## Prompt
Go through the listing and copy every line word for word.
[START OF Information shown]
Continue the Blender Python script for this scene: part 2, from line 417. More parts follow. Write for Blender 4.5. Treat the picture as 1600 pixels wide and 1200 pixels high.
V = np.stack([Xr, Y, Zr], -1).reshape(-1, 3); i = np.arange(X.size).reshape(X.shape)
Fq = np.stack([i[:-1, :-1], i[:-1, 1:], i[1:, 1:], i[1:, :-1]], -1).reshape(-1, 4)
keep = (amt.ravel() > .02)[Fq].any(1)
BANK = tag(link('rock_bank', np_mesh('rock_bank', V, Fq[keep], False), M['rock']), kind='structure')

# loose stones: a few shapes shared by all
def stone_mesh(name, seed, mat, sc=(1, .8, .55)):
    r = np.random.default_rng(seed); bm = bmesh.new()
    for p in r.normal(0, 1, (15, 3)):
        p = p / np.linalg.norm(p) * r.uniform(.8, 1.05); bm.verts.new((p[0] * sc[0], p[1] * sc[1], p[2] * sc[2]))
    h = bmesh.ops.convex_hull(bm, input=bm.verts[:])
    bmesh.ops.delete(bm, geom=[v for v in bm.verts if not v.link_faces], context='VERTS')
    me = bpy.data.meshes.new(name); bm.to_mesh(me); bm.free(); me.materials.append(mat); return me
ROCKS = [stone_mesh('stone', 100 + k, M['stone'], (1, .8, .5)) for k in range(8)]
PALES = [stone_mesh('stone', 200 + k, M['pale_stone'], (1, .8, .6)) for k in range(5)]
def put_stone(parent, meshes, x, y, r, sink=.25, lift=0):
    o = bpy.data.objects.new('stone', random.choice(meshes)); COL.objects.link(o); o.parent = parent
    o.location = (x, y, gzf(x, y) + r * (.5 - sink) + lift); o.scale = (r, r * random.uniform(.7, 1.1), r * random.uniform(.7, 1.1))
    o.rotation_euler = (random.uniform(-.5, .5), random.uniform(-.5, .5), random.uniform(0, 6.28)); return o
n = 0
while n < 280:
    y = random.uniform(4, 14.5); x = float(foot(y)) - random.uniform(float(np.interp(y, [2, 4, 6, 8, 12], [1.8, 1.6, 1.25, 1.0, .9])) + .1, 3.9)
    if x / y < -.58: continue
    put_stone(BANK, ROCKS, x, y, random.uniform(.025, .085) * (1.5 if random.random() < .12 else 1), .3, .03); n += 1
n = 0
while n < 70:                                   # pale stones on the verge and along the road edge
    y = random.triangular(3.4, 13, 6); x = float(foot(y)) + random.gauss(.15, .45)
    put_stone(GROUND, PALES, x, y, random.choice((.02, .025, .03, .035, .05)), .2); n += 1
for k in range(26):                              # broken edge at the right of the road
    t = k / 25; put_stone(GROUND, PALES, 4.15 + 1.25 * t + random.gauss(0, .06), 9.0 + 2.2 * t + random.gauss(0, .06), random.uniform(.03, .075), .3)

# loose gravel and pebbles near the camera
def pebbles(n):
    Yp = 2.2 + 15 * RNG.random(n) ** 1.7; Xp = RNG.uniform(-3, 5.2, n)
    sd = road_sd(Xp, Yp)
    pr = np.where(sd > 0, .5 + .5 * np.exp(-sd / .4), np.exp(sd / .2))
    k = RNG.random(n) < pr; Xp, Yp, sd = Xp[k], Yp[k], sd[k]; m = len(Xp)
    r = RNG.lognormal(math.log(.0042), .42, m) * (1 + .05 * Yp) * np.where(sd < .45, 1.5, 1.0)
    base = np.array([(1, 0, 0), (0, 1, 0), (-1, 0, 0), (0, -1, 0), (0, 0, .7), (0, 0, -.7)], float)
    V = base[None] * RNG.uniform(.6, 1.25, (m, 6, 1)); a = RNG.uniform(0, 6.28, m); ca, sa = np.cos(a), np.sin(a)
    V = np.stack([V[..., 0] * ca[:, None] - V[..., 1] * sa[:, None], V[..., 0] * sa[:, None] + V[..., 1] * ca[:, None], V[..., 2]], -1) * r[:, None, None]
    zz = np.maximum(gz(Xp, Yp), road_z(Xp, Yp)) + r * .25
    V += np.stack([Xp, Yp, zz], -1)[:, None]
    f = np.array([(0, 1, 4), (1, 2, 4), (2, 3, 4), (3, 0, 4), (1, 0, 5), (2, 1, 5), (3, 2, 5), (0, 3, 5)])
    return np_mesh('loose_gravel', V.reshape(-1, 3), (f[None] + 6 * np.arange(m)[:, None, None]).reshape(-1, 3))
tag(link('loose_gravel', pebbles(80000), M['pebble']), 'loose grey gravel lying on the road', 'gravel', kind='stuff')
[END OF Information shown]
## Exercise output
Continue the Blender Python script for this scene: part 2, from line 417. More parts follow. Write for Blender 4.5. Treat the picture as 1600 pixels wide and 1200 pixels high.
V = np.stack([Xr, Y, Zr], -1).reshape(-1, 3); i = np.arange(X.size).reshape(X.shape)
Fq = np.stack([i[:-1, :-1], i[:-1, 1:], i[1:, 1:], i[1:, :-1]], -1).reshape(-1, 4)
keep = (amt.ravel() > .02)[Fq].any(1)
BANK = tag(link('rock_bank', np_mesh('rock_bank', V, Fq[keep], False), M['rock']), kind='structure')

# loose stones: a few shapes shared by all
def stone_mesh(name, seed, mat, sc=(1, .8, .55)):
    r = np.random.default_rng(seed); bm = bmesh.new()
    for p in r.normal(0, 1, (15, 3)):
        p = p / np.linalg.norm(p) * r.uniform(.8, 1.05); bm.verts.new((p[0] * sc[0], p[1] * sc[1], p[2] * sc[2]))
    h = bmesh.ops.convex_hull(bm, input=bm.verts[:])
    bmesh.ops.delete(bm, geom=[v for v in bm.verts if not v.link_faces], context='VERTS')
    me = bpy.data.meshes.new(name); bm.to_mesh(me); bm.free(); me.materials.append(mat); return me
ROCKS = [stone_mesh('stone', 100 + k, M['stone'], (1, .8, .5)) for k in range(8)]
PALES = [stone_mesh('stone', 200 + k, M['pale_stone'], (1, .8, .6)) for k in range(5)]
def put_stone(parent, meshes, x, y, r, sink=.25, lift=0):
    o = bpy.data.objects.new('stone', random.choice(meshes)); COL.objects.link(o); o.parent = parent
    o.location = (x, y, gzf(x, y) + r * (.5 - sink) + lift); o.scale = (r, r * random.uniform(.7, 1.1), r * random.uniform(.7, 1.1))
    o.rotation_euler = (random.uniform(-.5, .5), random.uniform(-.5, .5), random.uniform(0, 6.28)); return o
n = 0
while n < 280:
    y = random.uniform(4, 14.5); x = float(foot(y)) - random.uniform(float(np.interp(y, [2, 4, 6, 8, 12], [1.8, 1.6, 1.25, 1.0, .9])) + .1, 3.9)
    if x / y < -.58: continue
    put_stone(BANK, ROCKS, x, y, random.uniform(.025, .085) * (1.5 if random.random() < .12 else 1), .3, .03); n += 1
n = 0
while n < 70:                                   # pale stones on the verge and along the road edge
    y = random.triangular(3.4, 13, 6); x = float(foot(y)) + random.gauss(.15, .45)
    put_stone(GROUND, PALES, x, y, random.choice((.02, .025, .03, .035, .05)), .2); n += 1
for k in range(26):                              # broken edge at the right of the road
    t = k / 25; put_stone(GROUND, PALES, 4.15 + 1.25 * t + random.gauss(0, .06), 9.0 + 2.2 * t + random.gauss(0, .06), random.uniform(.03, .075), .3)

# loose gravel and pebbles near the camera
def pebbles(n):
    Yp = 2.2 + 15 * RNG.random(n) ** 1.7; Xp = RNG.uniform(-3, 5.2, n)
    sd = road_sd(Xp, Yp)
    pr = np.where(sd > 0, .5 + .5 * np.exp(-sd / .4), np.exp(sd / .2))
    k = RNG.random(n) < pr; Xp, Yp, sd = Xp[k], Yp[k], sd[k]; m = len(Xp)
    r = RNG.lognormal(math.log(.0042), .42, m) * (1 + .05 * Yp) * np.where(sd < .45, 1.5, 1.0)
    base = np.array([(1, 0, 0), (0, 1, 0), (-1, 0, 0), (0, -1, 0), (0, 0, .7), (0, 0, -.7)], float)
    V = base[None] * RNG.uniform(.6, 1.25, (m, 6, 1)); a = RNG.uniform(0, 6.28, m); ca, sa = np.cos(a), np.sin(a)
    V = np.stack([V[..., 0] * ca[:, None] - V[..., 1] * sa[:, None], V[..., 0] * sa[:, None] + V[..., 1] * ca[:, None], V[..., 2]], -1) * r[:, None, None]
    zz = np.maximum(gz(Xp, Yp), road_z(Xp, Yp)) + r * .25
    V += np.stack([Xp, Yp, zz], -1)[:, None]
    f = np.array([(0, 1, 4), (1, 2, 4), (2, 3, 4), (3, 0, 4), (1, 0, 5), (2, 1, 5), (3, 2, 5), (0, 3, 5)])
    return np_mesh('loose_gravel', V.reshape(-1, 3), (f[None] + 6 * np.arange(m)[:, None, None]).reshape(-1, 3))
tag(link('loose_gravel', pebbles(80000), M['pebble']), 'loose grey gravel lying on the road', 'gravel', kind='stuff')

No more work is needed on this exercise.